Gibberish, light verse, fantasy, and jokes and riddles are sometimes mistaken for literary nonsense, and the confusion is greater because nonsense can sometimes inhabit these (and many other) forms and genres.[13]

Pure gibberish, as in the "hey diddle diddle" of nursery rhyme, is a device of nonsense, but it does not make a text, overall, literary nonsense. If there is not significant sense to balance out such devices, then the text dissolves into literal (as opposed to literary) nonsense.[14]

Light verse, which is generally speaking humorous verse meant to entertain, may share humor, inconsequentiality, and playfulness, with nonsense, but it usually has a clear point or joke, and does not have the requisite tension between meaning and lack of meaning.[15]

Nonsense is distinct from fantasy, though there are sometimes resemblances between them. While nonsense may employ the strange creatures, other worldly situations, magic, and talking animals of fantasy, these supernatural phenomena are not nonsensical if they have a discernible logic supporting their existence. The distinction lies in the coherent and unified nature of fantasy.[16] Everything follows logic within the rules of the fantasy world; the nonsense world, on the other hand, has no comprehensive system of logic, although it may imply the existence of an inscrutable one, just beyond our grasp.[17] The nature of magic within an imaginary world is an example of this distinction. Fantasy worlds employ the presence of magic to logically explain the impossible. In nonsense literature, magic is rare but when it does occur, its nonsensical nature only adds to the mystery rather than logically explaining anything.[18] An example of nonsensical magic occurs in Carl Sandburg's Rootabaga Stories, when Jason Squiff, in possession of a magical "gold buckskin whincher", has his hat, mittens, and shoes turn into popcorn because, according to the "rules" of the magic, "You have a letter Q in your name and because you have the pleasure and happiness of having a Q in your name you must have a popcorn hat, popcorn mittens and popcorn shoes".[19]

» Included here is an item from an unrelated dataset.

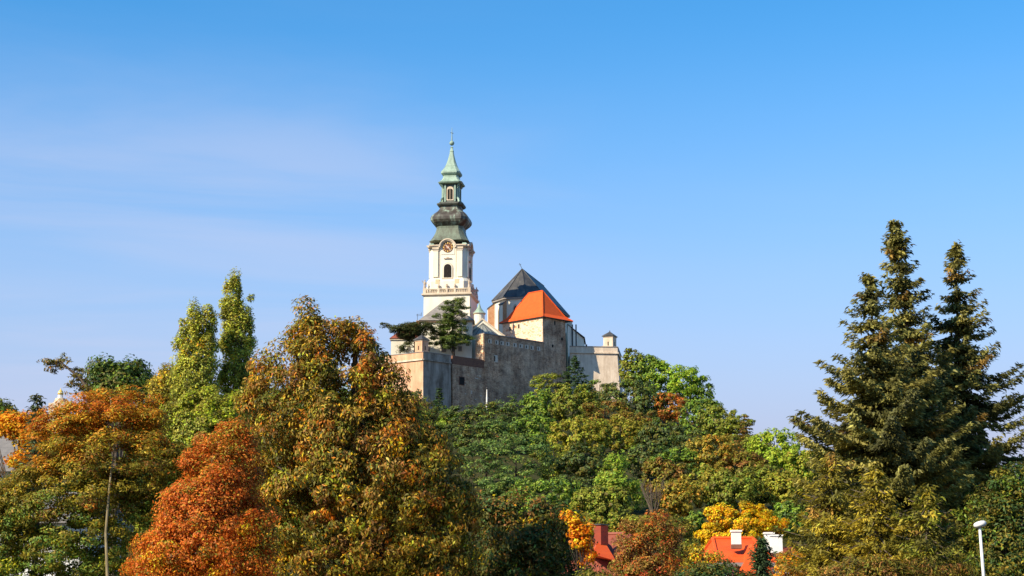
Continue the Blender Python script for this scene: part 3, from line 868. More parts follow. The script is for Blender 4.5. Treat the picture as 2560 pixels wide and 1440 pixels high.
    mb = MB(); mb.tube([T((0, 0, Za(352))), T((0, 0, Za(336))), T((0, 0, Za(319)))], [.2, .13, .05], 6); mb.build("finial_rod", M["copper_green"], r)
    mb = MB(); mb.tube([T((-.42, 0, Za(331.5))), T((.42, 0, Za(333.5)))], .10, 6); mb.build("cross_bar", M["dark_metal"], r)
bell_tower()

# ------------------------------------------------------------------ small turret, chapel, white palace
def cone_turret():
    c = P(1198, 790, 470)
    r = thing("round_turret", (c.x, c.y, 70), "little round white turret with pale green cone cap beside the bell tower", "turret")
    z0, z1, z2 = ZP(812, 470), ZP(784, 470), ZP(749, 470)
    mb = MB(); mb.lathe((c.x, c.y, 0), [(66, 1.55), (z1 - .35, 1.55)], 16); mb.build("wall", M["white_plaster"], r, False)
    mb = MB(); mb.lathe((c.x, c.y, 0), [(z1 - .35, 1.6), (z1 - .15, 1.85), (z1, 1.85)], 16); mb.build("cornice", M["trim_plaster"], r)
    mb = MB(); mb.lathe((c.x, c.y, 0), [(z1, 1.9), (z1 + .6, 1.25), (z1 + 1.6, .55), (z1 + 2.8, .17), (z2, .03)], 16); mb.build("roof", M["copper_green"], r)
cone_turret()

def chapel():
    Yc = 466.0
    r = thing("chapel", (XP(1208, Yc), Yc, 70), "small chapel with pale gable and fan shaped grey green roof behind the stone wall", "chapel")
    zb, zs, za = 68, ZP(843, Yc), ZP(799, Yc)
    x0, xm, x1 = XP(1160, Yc), XP(1205, Yc), XP(1262, Yc)
    mb = MB(); prof = [(x0, zb), (x1, zb), (x1, zs), (xm, za), (x0, zs)]
    mb.loft([[(x, Yc + .5, z) for x, z in prof][::-1], [(x, Yc, z) for x, z in prof][::-1]]); mb.build("gable_wall", M["white_plaster"], r)
    mb = MB()
    for a, b in (((x0 - .3, zs - .2), (xm, za)), ((xm, za), (x1 + .3, zs - .2))):
        mb.hexa([(a[0], Yc - .25, a[1]), (b[0], Yc - .25, b[1]), (b[0], Yc + .75, b[1]), (a[0], Yc + .75, a[1]), (a[0], Yc - .25, a[1] + .45), (b[0], Yc - .25, b[1] + .45), (b[0], Yc + .75, b[1] + .45), (a[0], Yc + .75, a[1] + .45)])
    mb.build("gable_coping", M["trim_plaster"], r)
    # half round apse roof in front of the gable
    ax, az = XP(1207, Yc), ZP(808, Yc)
    mb = MB(); n = 8; R = 5.3
    rim = [(ax + R * math.cos(math.pi + math.pi * k / n), Yc - .02 + R * math.sin(math.pi + math.pi * k / n) * .9, ZP(845, Yc)) for k in range(n + 1)]
    i = len(mb.v); mb.v += rim + [(ax, Yc - .02, az)]
    for k in range(n): mb.f.append((k, k + 1, n + 1))
    rf = mb.build("apse_roof", M["verdigris_roof"], r)
    mb = MB()
    for k in range(n + 1): mb.tube([rim[k], (ax, Yc - .02, az)], .08, 5)
    mb.build("roof_seam", M["dark_slate"], rf)
    mb = MB(); mb.prism([(p[0] * .96 + ax * .04, p[1] + .2) for p in rim], zb, ZP(845, Yc) - .004); mb.build("apse_wall", M["white_plaster"], r)
chapel()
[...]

Riddles only appear to be nonsense until the answer is found. The most famous nonsense riddle is only so because it originally had no answer.[20] In Carroll's Alice in Wonderland, the Mad Hatter asks Alice "Why is a raven like a writing-desk?" When Alice gives up, the Hatter replies that he does not know either, creating a nonsensical riddle.[21] Some seemingly nonsense texts are actually riddles, such as the popular 1940s song Mairzy Doats, which at first appears to have little discernible meaning but has a discoverable message.[22] Jokes are not nonsense because their humor comes from their making sense, from our "getting" it, while nonsense is funny because it does not make sense, we do not "get" it.[23]